Music Reviews
Space Is Only Noise

Nicolas Jaar Space Is Only Noise

(Circus Company) Rating - 8/10

Nicolas Jaar is billed as a dance producer. This is a lie, a lie evident from the first minute of the opening track. He produces minimalist electronic music that blurs the lines between sample and real instrumentation, leaving the listener guessing at almost every sound. “Nicolas Jaar is a dance producer” is a lie, but a very enjoyable one.

The songs often evolve from loopy vocals and synthesizers into a deep seated groove, with the vocals guiding it all perfectly into place. The beats, light on their feet and often barely there, reveal themselves with satisfying effects. It sounds simple at first, but the nuances that one can pick out with repeated listens abound in every song. The minimalism sounds increasingly dense as time passes, and the (mostly) slow album takes just enough unexpected left turns to keep the listener fully engaged.  Even when the songs get bigger, they never sound like too much.
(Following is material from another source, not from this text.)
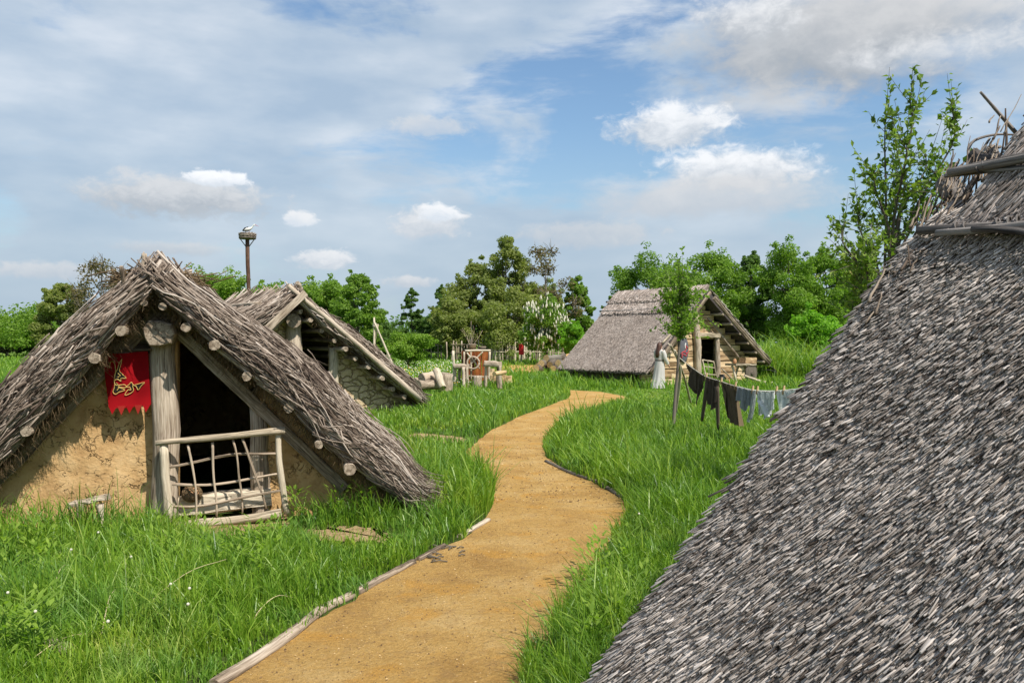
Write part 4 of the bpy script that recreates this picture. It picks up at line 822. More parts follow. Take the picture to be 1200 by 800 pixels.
# far wood behind everything: one continuous mass
rg = rng(71); mb = MB(); n = 520; a = np.linspace(-.80, .80, n) + rg.normal(0, .004, n); Yd = 128 + rg.uniform(-9, 9, n); hh = 4.6 + 2.2 * vnoise(a * 40, a * 0 + 3, 5) + rg.uniform(-1.2, 1.2, n)
cen = np.stack([a * Yd, Yd, hh * rg.uniform(.25, .95, n)], 1); crown(mb, rg, cen, rg.uniform(1.4, 2.6, n), 80, .55, .3); tag(mb.build('far_wood', L_dark), 'continuous low mass of dark woodland along the far horizon', 'woodland', kind='stuff')
# young slim tree in the middle with a clothes line tied to it
def young(base, H, limbs, leaf_n, leaf_l, rt, label, name, seed, crown_leaf, trunk_top=1.0, droop=.0):
    rg = rng(seed); t = thing(name, base, label, 'tree'); mb = MB(); base = np.array(base, float)
    P = curve([base + np.array(p) for p in trunk_top], 16); tubes(mb, P[None], np.linspace(rt, rt * .35, 16)[None], 9, jit=.06); L_ = []; Nn = []
    for (pts, r0) in limbs:
        m_ = 14; C = curve([base + np.array(p) for p in pts], m_); tubes(mb, C[None], np.linspace(r0, r0 * .25, m_)[None], 6, jit=.05)
        nt = max(3, int(len(pts) * 4)); idx = rg.uniform(.25, 1, nt) * (m_ - 1)
        segs = [(C, 1.0)]
        for q in idx:
            i0 = int(q); p0 = C[i0]; d = nrm(nrm(C[min(i0 + 1, m_ - 1)] - C[max(i0 - 1, 0)]) * .9 + rg.standard_normal(3) * .55); l = rg.uniform(.10, .38) * (leaf_l / .055)
            tw = p0 + d * l * np.linspace(0, 1, 6)[:, None] + np.array([0, 0, .05]) * np.linspace(0, 1, 6)[:, None] ** 2; tubes(mb, tw[None], np.linspace(r0 * .3, .0015, 6)[None], 4); segs.append((tw, .8))
        for C_, k_ in segs:
            ph_ = rg.random()
            n_ = int(leaf_n * k_); s = rg.uniform(.18 if k_ == 1 else .05, 1, n_); s = np.clip(np.round(s * 9 + ph_) / 9 - ph_ / 9 + rg.normal(0, .018, n_), .03, .999) * (len(C_) - 1); i0 = s.astype(int).clip(0, len(C_) - 2); f = (s - i0)[:, None]; p = C_[i0] * (1 - f) + C_[i0 + 1] * f
            dr = nrm(rg.standard_normal((n_, 3)) + nrm(C_[-1] - C_[0]) * .8); L_.append((p + dr * leaf_l * .55, dr))
    mb.build('trunk', bark, t)
    P = np.concatenate([a for a, b in L_]); D = np.concatenate([b for a, b in L_]); nn = rg.standard_normal((len(P), 3)) * .6 + np.array([0, -.1, .8]); mb = MB()
    # each leaf: two halves folded at the midrib
    nn = nrm(nn - (nn * D).sum(1, keepdims=True) * D); B = np.cross(nn, D); l = leaf_l * rg.uniform(.6, 1.25, len(P))[:, None]; wd_ = l * rg.uniform(.24, .34, len(P))[:, None]
    a0 = P - D * l * .5; a1 = P + D * l * .5 - nn * l * .12; m0 = P + B * wd_ + nn * l * .09; m1 = P - B * wd_ + nn * l * .09
    V = np.stack([a0, m0, a1, m1], 1); i = np.arange(len(P) * 4).reshape(-1, 4); mb.add(V, [(i[:, [0, 1, 2]], 0, False), (i[:, [0, 2, 3]], 0, False)], None, np.repeat(np.clip(rg.normal(.5, .24, len(P)), 0, 1), 4)); mb.build('crown', crown_leaf, t); return t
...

As good as the first few songs are, they make for a slow start. The album doesn’t really get rolling until the fourth track, the excellent Keep Me There, with a saxophone sample that reminds me of George Michaels’ Careless Whisper (which you’d think would be a bad thing, but somehow it’s all good). It never sticks around long enough for you to figure it out before it gets chopped up and manipulated. It’s all timed very well; he knows just when to bring sounds and samples in and out of the mix. The record keeps the listener wondering about the origin of almost every sound, whether they were played live or sampled is a constant question.

The albums three best tracks follow Keep Me There. I’ve Got a Woman, Problem with the Sun, and Space Is Only Noise If You Can See highlight all the best things about Nicolas Jaar. The vocals are catchy yet understated; getting them to leave your head is no easy task. They wander in and out of spacey, head nodding rhythms.

The album ends as it began, with slow, IDM influenced tracks. It bookends the more vocal-oriented middle section nicely, but it tends to overstay its welcome. Almost Fell and Balance Her Between Your Eyes are the only two missteps on the record, and they just happen to fall one after the other. They aren’t bad songs, but they'd work better as shorter transitional pieces. They serve that purpose in a way, bridging the gap between Space Is Only Noise and Specters of the Future, but they go on for too long. Luckily, Future and the ingenious Variations save the day, paving the way for it to be closed by the calming Tre.

Space Is Only Noise might occasionally overstay its welcome, but it’s mostly an intriguing, excellent listen from a very promising young producer. Jaar is still very young and studying at Brown, and making an album of this magnitude and depth at this point in his career is downright impressive.